9. The fact that the provisions of the Minimum Wages Act are applicable to the Public Work Department, R & B Division of State of Gujarat is not of much importance because from the above quoted observations made by the Supreme Court, there is no manner of doubt that overtime under Section 14 of the Minimum Wages Act is payable to those employees who are getting a minimum rate of wages as prescribed under the Minimum Wages Act, 1948. These are the only employees to whom overtime under Section 14 would become payable. The employees, who are getting much more and that too under the statutory Rules, are not entitled to the benefit of Section 14 of the Minimum Wages Act. In the instant case, the respondent cannot be described as an employee who was getting a minimum rate of wage fixed under the Minimum Wages Act, 1948. Admittedly, he was getting much more and that too under the statutory Rules framed under Article 309 of the Constitution. Therefore, Section 14 is not applicable to the case of the respondent and the claim for overtime advanced by him could not have been accepted by the Labour Court.
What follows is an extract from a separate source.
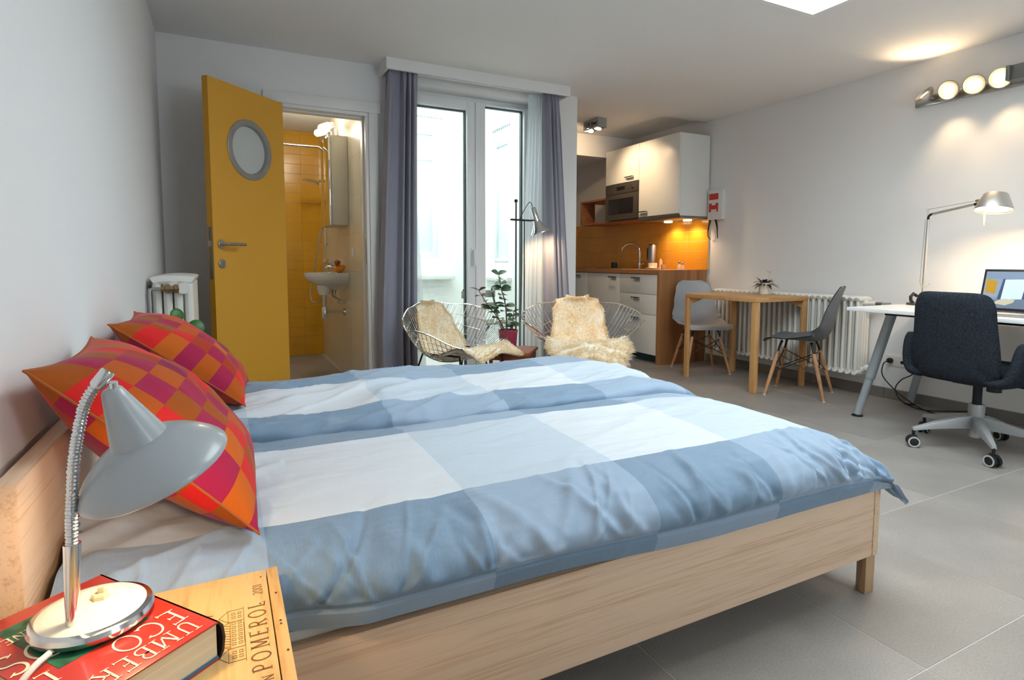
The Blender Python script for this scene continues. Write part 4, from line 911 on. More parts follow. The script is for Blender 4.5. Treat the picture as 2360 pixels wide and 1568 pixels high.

Having regard to the principles laid down by the Supreme Court in Municipal Council, Hatta (supra), it will have to be held that the judgment and order passed by the Labour Court is without jurisdiction and liable to be set aside. As the claim made by the respondent under Section 14 of the Minimum Wages Act is not tenable, it is not necessary or expedient to consider other submissions advanced at the Bar.
10. For the foregoing reasons, the petition succeeds. The judgment and order dated September 30, 1992 rendered by the Labour Court, Ahmedabad, in Recovery Application No. 1292 of 1986, is hereby set aside and quashed. Rule is made absolute with no orders as to costs.